Beijing is leaning on expatriate Chinese scientists, businessmen  and roughly 35,000 students from China who study in the US every year to gain access to anything and everything at American universities and companies that’s of interest to Beijing.

In August 2015, Ji Chaoqun, a Chinese electrical engineering student on F1 visa for international students, in Chicago, sent an email to a Chinese national titled “Midterm test questions.”

Two years later, the FBI, while probing a suspected Chinese intelligence officer who authorities believed was trying to acquire technical information from a defense contractor in Ohio identified Ji as enlisted in the US Army Reserve. His email had nothing to do with exams but instead Ji had attached background reports on eight US-based individuals who Beijing could target for potential recruitment as spies, all at the direction of a high-level Chinese intelligence official.

The eight — naturalized US citizens originally from Taiwan or China — had worked in science and technology. Seven had worked for or recently retired from US defense contractors. The complaint says all of them were perceived as rich targets for a new form of espionage that China has been aggressively pursuing to win a silent war against the US for information and global influence.

Ji was arrested in September 2018, accused of acting as an “illegal agent” at the direction of a “high-level intelligence officer” of a provincial department of the Ministry of State Security, China’s top espionage agency. He was formally indicted by a grand jury on 24 January 2019. He pleaded not guilty.

The Chinese had taken advantage of US law, which permits foreign nationals to be recruited in the US Army Reserve if their skills are considered “vital to the national interest.”

Ji’s case demonstrates how China uses people from all walks of life with increasing frequency.

For more than a decade, US law enforcement and intelligence officials have raised internal concerns about US universities becoming soft targets for foreign intelligence services that use students and staff to access emerging technologies.
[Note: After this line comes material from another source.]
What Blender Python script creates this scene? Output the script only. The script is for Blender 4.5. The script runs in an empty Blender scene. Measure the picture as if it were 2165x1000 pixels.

Rather than having trained spies attempt to infiltrate US universities and businesses, Chinese intelligence services have strategically utilized members of its student population to act as “access agents” or “covert influencers.”

The Chinese government has pushed back strongly against these accusations, claiming they are rooted in racism and McCarthyism. Chinese state media has highlighted several high-profile cases of wrongly accused Chinese-American scientists to bolster the government’s claims that US concerns are vastly overstated.